• WRITTEN TASK: Filter out everything except lines holding "pixels".

• LISTING:
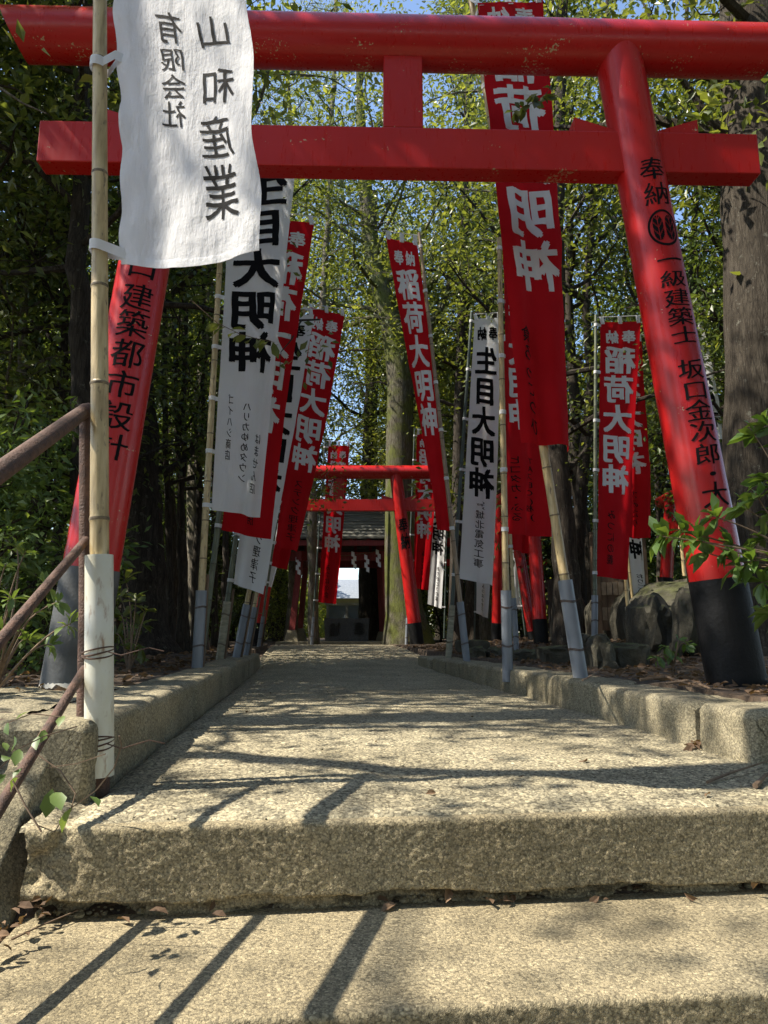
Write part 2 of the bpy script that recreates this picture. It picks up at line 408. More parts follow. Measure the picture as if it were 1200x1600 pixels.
# ------------------------------------------------------------------ leaves and trees
def leaf_arrays(P, D, L, Wd, rng, fold=.25, up=.9, hexa=False):
    """P (n,3) bases, D (n,3) directions, L (n,) lengths -> verts, tris"""
    n = len(P); D = D / np.linalg.norm(D, axis=1, keepdims=True)
    U = rng.normal(size=(n, 3)) * .55 + np.array([0, 0, up]); Sd = np.cross(D, U); Sd /= np.linalg.norm(Sd, axis=1, keepdims=True) + 1e-9
    Nn = np.cross(Sd, D); L = L[:, None]; w = Wd * L
    if not hexa:
        mid = P + D * L * .45
        V = np.stack([P, mid + Sd*w + Nn*w*fold, P + D*L - Nn*L*.06, mid - Sd*w + Nn*w*fold], 1)
        b = np.arange(n)[:, None] * 4
        T = np.concatenate([b + np.array([[0, 1, 2]]), b + np.array([[0, 2, 3]])])
        return V.reshape(-1, 3), T
    a, c = P + D*L*.28, P + D*L*.66
    V = np.stack([P, a + Sd*w*.75 + Nn*w*fold, c + Sd*w + Nn*w*fold*.8, P + D*L - Nn*L*.16, c - Sd*w + Nn*w*fold*.8, a - Sd*w*.75 + Nn*w*fold, P + D*L*.5], 1)
    b = np.arange(n)[:, None] * 7
    T = np.concatenate([b + np.array([x]) for x in ((0,1,6), (1,2,6), (2,3,6), (3,4,6), (4,5,6), (5,0,6))])
    return V.reshape(-1, 3), T
def vec(a): return np.array([a.x, a.y, a.z])
def grow(rng, path, rad, limbs, L=.075, Wd=.24, per=14, clus=.20, sub=5, rise=.35, trunk_n=12, twig=5, fine=.006):
    """path/rad: trunk; limbs: (s along the trunk, azimuth, elevation, length, radius)"""
    mb = MB(); path = [Vector(p) for p in path]; mb.tube(path, rad, trunk_n)
    Ps, Ds = [], []
    for (s, az, el, ln, r) in limbs:
        k = s * (len(path) - 1); i = min(int(k), len(path) - 2); p = path[i].lerp(path[i+1], k - i)
        d = Vector((math.cos(az) * math.cos(el), math.sin(az) * math.cos(el), math.sin(el)))
        pts = [p]; n = 7
        for q in range(n):
            d = (d + Vector(rng.normal(size=3) * .16) + Vector((0, 0, rise * .12))).normalized()
            pts.append(pts[-1] + d * ln / n)
        mb.tube(pts, [r * (1 - .85 * q / n) + .003 for q in range(n + 1)], 6, cap=False)
        for q in range(sub):
            k2 = .22 + .78 * (q + rng.random()) / sub; kk = k2 * n; i2 = min(int(kk), n - 1)
            b = pts[i2].lerp(pts[i2+1], kk - i2); dm = (pts[i2+1] - pts[i2]).normalized()
            d2 = (dm * .7 + Vector(rng.normal(size=3)) * .75 + Vector((0, 0, .15))).normalized(); l2 = ln * (.25 + .3 * rng.random())
            tp = [b]
            for w in range(4):
                d2 = (d2 + Vector(rng.normal(size=3) * .22)).normalized(); tp.append(tp[-1] + d2 * l2 / 4)
            mb.tube(tp, [fine * 1.6, fine * 1.3, fine, fine * .7, fine * .4], 4, cap=False)
            for w in range(twig):
                kk = (.25 + .75 * (w + rng.random()) / twig) * 4; i3 = min(int(kk), 3); c = vec(tp[i3].lerp(tp[i3+1], kk - i3))
                m_ = max(3, int(per * (.5 + rng.random())))
                off = rng.normal(size=(m_, 3)) * clus * np.array([1, 1, .6])
                Ps.append(c + off); Ds.append(off / clus * .7 + rng.normal(size=(m_, 3)) * .5 + np.array([0, 0, -.25]))
    P, D = np.concatenate(Ps), np.concatenate(Ds)
    Ls = L * (.65 + .7 * rng.random(len(P)))
    v, f = leaf_arrays(P, D, Ls, Wd, rng)
    return mb, v, f
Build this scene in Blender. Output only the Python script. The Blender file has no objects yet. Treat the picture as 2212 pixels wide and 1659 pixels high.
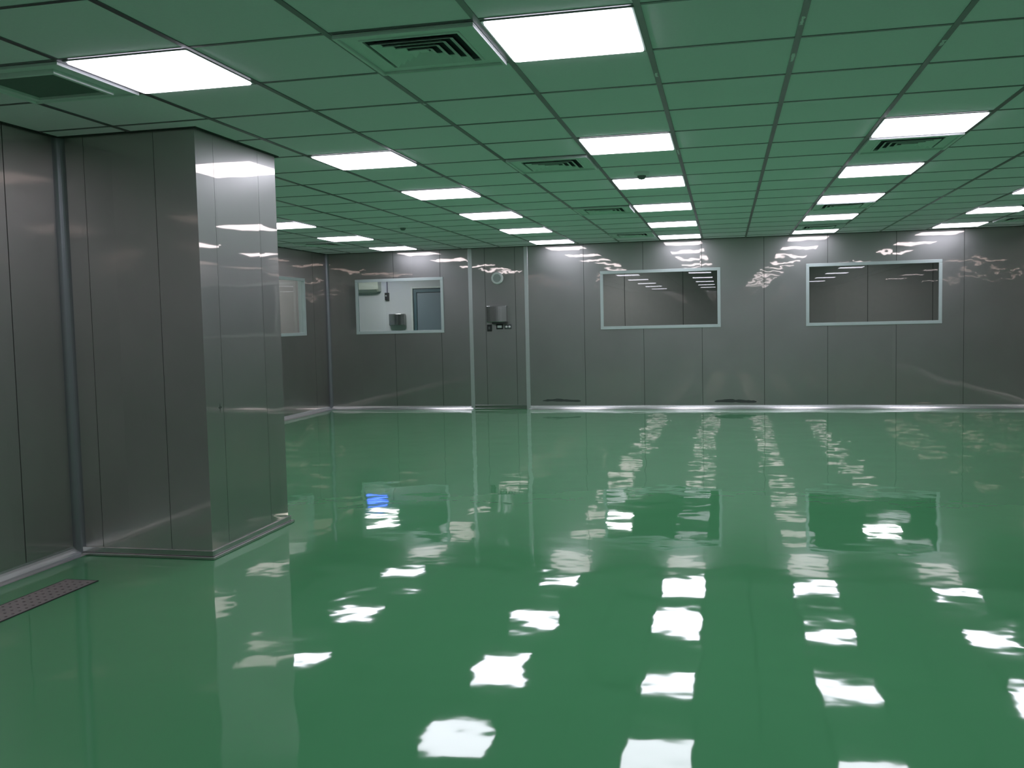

• ANSWER TO THIS TASK:
Write part 2 of the bpy script that recreates this picture. It picks up at line 408. More parts follow. Measure the picture as if it were 1200x1600 pixels.
Build this scene in Blender. Output only the Python script. The Blender file has no objects yet. Treat the picture as 2212 pixels wide and 1659 pixels high.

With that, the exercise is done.